Let your community grow alongside you: Ship unfinished apps.
[editors note: This was a guest post written by: King Sidharth. King Sidharth is a young entrepreneur and designer. He works at Besperk while helping startups any way he can find. You can read more of his stuff at 64 Notes or say hi: king@kingsidharth.com]
Do you remember Google Wave? It was a social app that shipped in (nearly) complete form. It had all sorts of bells and whistles. It also was very confusing and much of the UI focused on solving problems that real life users weren’t experiencing. After a year or so Google canned the project for lack of user adoption.
Contrast that with Gmail. Gmail started as a barebones application that slowly grew with the communities needs. Take, for example, Priority Inbox. Priority Inbox came from users complaining that they were overwhelmed with emails. Features that grow organically from user requests make much more sense then features added because of a board meeting.
Another example of an application that grew with the community is Twitter. When Twitter first launched it was extremely simplistic.

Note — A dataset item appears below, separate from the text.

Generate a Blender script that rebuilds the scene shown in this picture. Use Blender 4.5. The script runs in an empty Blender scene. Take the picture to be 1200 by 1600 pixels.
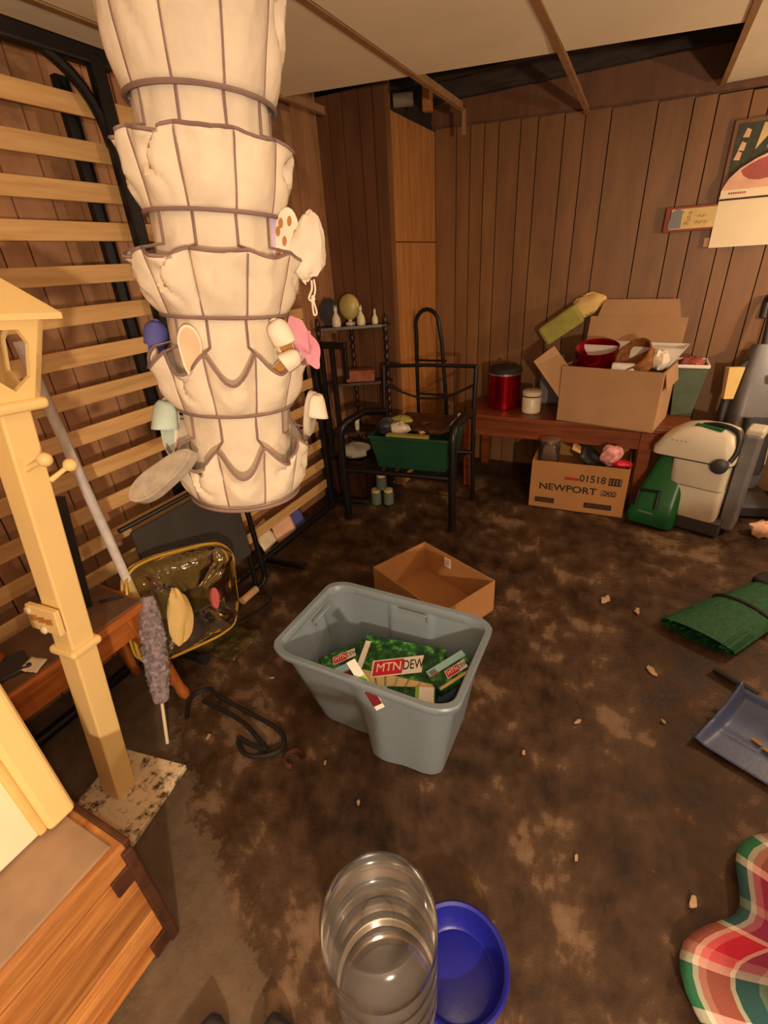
import bpy, bmesh, math, random
from mathutils import Matrix, Vector, Euler, noise
random.seed(7)
PI = math.pi
scene = bpy.context.scene
C = scene.collection

# ------------------------------------------------------------------ camera
FPX, NAD, VPX = 740.0, (695.0, 2200.0), 1024.0
_d = Vector((NAD[0]-600, NAD[1]-800, FPX)).normalized()
_up = -_d
_vx = VPX-600
_vy = -(_up.x*_vx + _up.z*FPX)/_up.y
_yd = Vector((_vx, _vy, FPX)).normalized()
_xd = _yd.cross(_up)
cam_d = bpy.data.cameras.new('camera')
cam_d.sensor_fit = 'HORIZONTAL'; cam_d.sensor_width = 36.0; cam_d.lens = FPX/1200*36
cam_d.clip_start = 0.02; cam_d.clip_end = 50
cam = bpy.data.objects.new('camera', cam_d); C.objects.link(cam)
cam.matrix_world = Matrix(((_xd.x, -_xd.y, -_xd.z, 0), (_yd.x, -_yd.y, -_yd.z, 0), (_up.x, -_up.y, -_up.z, 1.5), (0, 0, 0, 1)))
scene.camera = cam

# ------------------------------------------------------------------ world, lights, exposure
w = bpy.data.worlds.new('world'); scene.world = w; w.use_nodes = True
w.node_tree.nodes['Background'].inputs[0].default_value = (1.0, 0.72, 0.48, 1)
w.node_tree.nodes['Background'].inputs[1].default_value = 0.05
def lamp(name, loc, energy, col, rad):
    l = bpy.data.lights.new(name, 'POINT'); l.energy = energy; l.color = col; l.shadow_soft_size = rad
    o = bpy.data.objects.new(name, l); o.location = loc; C.objects.link(o); return o
lamp('bulb_behind', (1.05, -1.10, 1.28), 195, (1.0, 0.78, 0.54), 0.05)
lamp('bulb_right', (1.60, 2.72, 1.48), 60, (1.0, 0.75, 0.50), 0.05)
lamp('camera_fill', (0.04, -0.03, 1.52), 13, (1.0, 0.86, 0.68), 0.015)  # weak fill added at the camera to lift dark interiors
vs = scene.view_settings
vs.view_transform = 'Standard'; vs.look = 'None'; vs.exposure = 0.0; vs.gamma = 1.0
vs.use_curve_mapping = False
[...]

Users complained that there wasn’t a way to reply to users, so they started to use the “@” symbol to signify a response to a specific person. Twitter then adopted this practice for their official clients and made it a feature.
It’s not about adding every feature users ask for, it’s about solving problems, creating a better experience, and improving the little things. This is why the concept of MVP works so well. MVP allows you to ship the bare minimum and find out where the users pain points are located.
You cannot build a social startup in the dark corners of your room.
You need to ship it- raw, unfinished, and let your users have a taste. Then key in on finding their problems and fix them quickly.
Sitting in a dark room developing your social startup alone (or worse – having someone else work on every aspect of it while you’re the idea guy) makes it so easy to say, “add this – they might need it.” Doing that will keep you a step removed from your actual users.
Startups, like poetry, are never finished. They are always being abandoned or always growing.